— START —

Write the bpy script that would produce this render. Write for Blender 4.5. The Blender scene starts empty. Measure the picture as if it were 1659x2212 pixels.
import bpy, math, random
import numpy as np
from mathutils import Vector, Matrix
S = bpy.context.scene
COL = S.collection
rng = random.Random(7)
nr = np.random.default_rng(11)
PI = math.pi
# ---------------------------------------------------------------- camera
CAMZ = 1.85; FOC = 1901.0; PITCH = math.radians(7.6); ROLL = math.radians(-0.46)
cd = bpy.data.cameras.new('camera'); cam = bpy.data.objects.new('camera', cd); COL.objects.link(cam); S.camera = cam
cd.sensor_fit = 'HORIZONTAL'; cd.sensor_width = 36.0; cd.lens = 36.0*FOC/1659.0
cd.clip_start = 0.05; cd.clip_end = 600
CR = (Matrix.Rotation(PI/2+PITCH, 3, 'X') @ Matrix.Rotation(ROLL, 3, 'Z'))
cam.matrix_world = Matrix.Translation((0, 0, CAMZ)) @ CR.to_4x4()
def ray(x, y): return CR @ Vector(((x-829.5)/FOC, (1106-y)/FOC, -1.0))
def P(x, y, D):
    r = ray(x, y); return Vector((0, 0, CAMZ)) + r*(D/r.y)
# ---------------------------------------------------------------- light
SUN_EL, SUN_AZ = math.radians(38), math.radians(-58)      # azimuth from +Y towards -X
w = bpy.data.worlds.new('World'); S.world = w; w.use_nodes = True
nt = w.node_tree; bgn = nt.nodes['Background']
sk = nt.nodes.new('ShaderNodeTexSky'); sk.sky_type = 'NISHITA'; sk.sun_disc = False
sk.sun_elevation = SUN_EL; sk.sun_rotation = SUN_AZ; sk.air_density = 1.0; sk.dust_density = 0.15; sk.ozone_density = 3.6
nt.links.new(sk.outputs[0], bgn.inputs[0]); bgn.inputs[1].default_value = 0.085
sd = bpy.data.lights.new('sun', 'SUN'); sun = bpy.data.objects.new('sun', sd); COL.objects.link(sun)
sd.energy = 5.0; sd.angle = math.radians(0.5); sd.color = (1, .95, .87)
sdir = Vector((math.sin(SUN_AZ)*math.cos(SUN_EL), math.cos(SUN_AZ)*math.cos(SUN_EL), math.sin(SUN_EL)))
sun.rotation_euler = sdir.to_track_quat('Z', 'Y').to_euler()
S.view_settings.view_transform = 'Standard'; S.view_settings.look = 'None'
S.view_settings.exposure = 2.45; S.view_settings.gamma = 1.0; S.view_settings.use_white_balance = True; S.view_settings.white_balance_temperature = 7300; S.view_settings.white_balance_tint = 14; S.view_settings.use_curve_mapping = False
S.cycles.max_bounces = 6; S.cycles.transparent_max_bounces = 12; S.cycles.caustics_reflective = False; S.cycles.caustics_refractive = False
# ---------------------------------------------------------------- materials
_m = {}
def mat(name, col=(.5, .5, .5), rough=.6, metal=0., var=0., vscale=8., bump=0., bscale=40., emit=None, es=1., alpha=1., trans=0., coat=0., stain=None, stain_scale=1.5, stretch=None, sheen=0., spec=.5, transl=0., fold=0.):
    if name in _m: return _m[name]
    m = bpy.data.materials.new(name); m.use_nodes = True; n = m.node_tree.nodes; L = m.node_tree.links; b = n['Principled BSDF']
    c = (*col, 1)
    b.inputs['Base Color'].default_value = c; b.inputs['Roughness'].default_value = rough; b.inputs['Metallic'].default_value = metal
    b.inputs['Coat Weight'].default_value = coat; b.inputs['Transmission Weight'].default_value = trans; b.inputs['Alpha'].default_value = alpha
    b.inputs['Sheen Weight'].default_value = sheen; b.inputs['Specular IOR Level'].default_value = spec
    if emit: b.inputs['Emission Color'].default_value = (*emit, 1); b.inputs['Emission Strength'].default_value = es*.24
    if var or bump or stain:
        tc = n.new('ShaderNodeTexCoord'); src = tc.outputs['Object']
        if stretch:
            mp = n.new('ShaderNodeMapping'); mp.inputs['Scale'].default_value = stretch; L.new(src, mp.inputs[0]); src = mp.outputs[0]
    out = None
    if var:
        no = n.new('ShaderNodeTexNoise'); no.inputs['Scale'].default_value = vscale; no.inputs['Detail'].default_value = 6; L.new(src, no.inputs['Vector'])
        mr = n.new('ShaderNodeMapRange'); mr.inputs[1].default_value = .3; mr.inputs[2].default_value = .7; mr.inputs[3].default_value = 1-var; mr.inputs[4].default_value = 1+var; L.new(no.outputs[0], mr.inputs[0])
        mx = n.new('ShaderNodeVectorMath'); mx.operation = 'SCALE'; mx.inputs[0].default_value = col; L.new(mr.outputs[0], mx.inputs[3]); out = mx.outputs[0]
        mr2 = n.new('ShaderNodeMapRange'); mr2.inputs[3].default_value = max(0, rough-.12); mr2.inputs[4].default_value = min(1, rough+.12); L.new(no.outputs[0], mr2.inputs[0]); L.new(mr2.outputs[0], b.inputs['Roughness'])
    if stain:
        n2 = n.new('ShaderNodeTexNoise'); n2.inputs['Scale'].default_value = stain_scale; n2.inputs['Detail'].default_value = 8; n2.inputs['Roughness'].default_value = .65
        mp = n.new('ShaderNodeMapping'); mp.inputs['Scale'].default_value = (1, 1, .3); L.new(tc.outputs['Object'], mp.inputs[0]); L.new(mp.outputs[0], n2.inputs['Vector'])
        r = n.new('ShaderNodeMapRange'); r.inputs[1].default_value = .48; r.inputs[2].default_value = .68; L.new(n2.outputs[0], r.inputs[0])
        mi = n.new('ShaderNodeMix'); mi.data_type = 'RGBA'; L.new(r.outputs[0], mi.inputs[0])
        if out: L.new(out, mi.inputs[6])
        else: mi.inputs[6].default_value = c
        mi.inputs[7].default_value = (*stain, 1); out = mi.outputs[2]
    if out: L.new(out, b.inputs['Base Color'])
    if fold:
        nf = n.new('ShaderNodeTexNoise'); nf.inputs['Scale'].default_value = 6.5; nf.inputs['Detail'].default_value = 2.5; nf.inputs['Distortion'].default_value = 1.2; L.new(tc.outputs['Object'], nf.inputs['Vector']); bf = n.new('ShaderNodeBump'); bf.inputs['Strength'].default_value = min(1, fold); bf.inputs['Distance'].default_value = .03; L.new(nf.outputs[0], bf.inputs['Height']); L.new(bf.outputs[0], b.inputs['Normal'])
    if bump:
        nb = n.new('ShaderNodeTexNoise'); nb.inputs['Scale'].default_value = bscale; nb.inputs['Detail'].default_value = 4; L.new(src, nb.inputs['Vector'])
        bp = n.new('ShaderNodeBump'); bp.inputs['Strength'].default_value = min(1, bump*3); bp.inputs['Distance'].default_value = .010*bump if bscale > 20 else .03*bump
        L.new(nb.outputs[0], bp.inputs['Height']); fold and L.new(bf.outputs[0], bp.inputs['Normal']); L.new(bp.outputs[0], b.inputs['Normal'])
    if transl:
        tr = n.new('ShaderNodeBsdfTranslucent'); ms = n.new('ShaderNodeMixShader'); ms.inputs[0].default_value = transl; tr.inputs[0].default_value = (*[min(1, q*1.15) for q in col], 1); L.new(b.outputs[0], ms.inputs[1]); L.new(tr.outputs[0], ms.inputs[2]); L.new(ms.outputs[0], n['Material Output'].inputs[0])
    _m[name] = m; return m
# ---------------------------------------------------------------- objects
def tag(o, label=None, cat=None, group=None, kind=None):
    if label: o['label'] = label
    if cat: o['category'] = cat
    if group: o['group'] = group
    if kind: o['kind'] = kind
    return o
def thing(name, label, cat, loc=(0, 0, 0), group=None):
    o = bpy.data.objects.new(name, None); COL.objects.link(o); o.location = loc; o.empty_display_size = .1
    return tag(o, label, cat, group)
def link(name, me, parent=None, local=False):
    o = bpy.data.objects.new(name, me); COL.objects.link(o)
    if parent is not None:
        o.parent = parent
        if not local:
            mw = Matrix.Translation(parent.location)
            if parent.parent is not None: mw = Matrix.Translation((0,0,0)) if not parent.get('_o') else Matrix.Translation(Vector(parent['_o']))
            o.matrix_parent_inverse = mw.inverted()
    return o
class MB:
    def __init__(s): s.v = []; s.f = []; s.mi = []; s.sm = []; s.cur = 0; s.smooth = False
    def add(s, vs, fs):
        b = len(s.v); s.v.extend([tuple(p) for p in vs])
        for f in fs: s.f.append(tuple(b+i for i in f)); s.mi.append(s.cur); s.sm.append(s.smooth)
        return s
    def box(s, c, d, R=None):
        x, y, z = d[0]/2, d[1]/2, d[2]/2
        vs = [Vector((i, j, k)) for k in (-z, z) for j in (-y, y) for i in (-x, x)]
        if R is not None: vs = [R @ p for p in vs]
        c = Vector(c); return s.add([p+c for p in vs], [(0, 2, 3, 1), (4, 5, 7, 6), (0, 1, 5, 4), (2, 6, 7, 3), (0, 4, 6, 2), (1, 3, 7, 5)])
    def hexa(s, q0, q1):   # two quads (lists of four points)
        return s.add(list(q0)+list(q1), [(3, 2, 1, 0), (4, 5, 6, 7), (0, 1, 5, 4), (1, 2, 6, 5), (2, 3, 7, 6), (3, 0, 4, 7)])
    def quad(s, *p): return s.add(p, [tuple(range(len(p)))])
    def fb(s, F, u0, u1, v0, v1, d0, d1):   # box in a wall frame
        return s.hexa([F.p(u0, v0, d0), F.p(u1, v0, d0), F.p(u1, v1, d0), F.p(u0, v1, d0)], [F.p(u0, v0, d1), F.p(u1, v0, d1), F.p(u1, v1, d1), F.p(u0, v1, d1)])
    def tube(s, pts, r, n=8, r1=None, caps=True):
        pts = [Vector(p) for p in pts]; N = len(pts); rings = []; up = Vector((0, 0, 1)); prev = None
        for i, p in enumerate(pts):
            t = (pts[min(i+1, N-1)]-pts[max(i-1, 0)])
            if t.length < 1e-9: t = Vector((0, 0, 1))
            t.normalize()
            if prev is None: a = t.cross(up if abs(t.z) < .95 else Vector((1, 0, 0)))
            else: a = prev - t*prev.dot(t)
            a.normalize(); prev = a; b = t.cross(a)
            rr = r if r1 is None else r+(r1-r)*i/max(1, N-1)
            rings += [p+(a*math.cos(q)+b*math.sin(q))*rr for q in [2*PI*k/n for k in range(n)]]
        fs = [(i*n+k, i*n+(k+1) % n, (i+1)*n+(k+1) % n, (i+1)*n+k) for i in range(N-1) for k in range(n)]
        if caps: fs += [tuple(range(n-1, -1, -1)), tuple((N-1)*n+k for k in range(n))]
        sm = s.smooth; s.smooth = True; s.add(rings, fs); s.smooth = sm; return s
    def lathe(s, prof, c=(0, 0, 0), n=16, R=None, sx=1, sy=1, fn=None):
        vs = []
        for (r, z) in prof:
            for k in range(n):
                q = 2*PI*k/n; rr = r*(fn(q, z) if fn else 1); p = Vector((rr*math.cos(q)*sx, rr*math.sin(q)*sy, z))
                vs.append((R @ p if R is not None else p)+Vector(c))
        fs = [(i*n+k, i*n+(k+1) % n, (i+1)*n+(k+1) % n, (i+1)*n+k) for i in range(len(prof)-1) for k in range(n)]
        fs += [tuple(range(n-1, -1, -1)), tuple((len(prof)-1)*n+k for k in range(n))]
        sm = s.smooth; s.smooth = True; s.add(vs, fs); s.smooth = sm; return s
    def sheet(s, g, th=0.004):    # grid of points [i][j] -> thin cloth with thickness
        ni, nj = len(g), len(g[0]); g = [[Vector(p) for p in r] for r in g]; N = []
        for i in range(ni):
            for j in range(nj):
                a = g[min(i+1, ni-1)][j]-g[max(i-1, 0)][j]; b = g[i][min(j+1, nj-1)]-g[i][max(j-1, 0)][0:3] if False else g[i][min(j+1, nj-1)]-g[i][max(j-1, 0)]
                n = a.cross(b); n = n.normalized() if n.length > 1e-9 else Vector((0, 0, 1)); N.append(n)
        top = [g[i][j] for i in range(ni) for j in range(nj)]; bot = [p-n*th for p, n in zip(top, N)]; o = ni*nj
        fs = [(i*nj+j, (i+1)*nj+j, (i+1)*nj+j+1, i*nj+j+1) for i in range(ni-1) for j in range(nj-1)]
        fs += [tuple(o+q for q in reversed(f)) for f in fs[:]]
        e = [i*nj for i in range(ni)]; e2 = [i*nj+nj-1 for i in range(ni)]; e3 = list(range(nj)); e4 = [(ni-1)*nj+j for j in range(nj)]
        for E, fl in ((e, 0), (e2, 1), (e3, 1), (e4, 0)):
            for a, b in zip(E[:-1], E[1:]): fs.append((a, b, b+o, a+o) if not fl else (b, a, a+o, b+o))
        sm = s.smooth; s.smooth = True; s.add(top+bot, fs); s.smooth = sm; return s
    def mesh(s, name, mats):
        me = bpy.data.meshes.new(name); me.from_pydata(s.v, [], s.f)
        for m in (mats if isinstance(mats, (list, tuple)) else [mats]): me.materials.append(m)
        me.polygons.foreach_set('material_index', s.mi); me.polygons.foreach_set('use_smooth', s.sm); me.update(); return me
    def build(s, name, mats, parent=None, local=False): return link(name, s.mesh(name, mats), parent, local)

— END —

■ WORK REQUIRED
Copy out every line from the material above in which the word "scene" appears.

■ FINISHED TASK
Write the bpy script that would produce this render. Write for Blender 4.5. The Blender scene starts empty. Measure the picture as if it were 1659x2212 pixels.
S = bpy.context.scene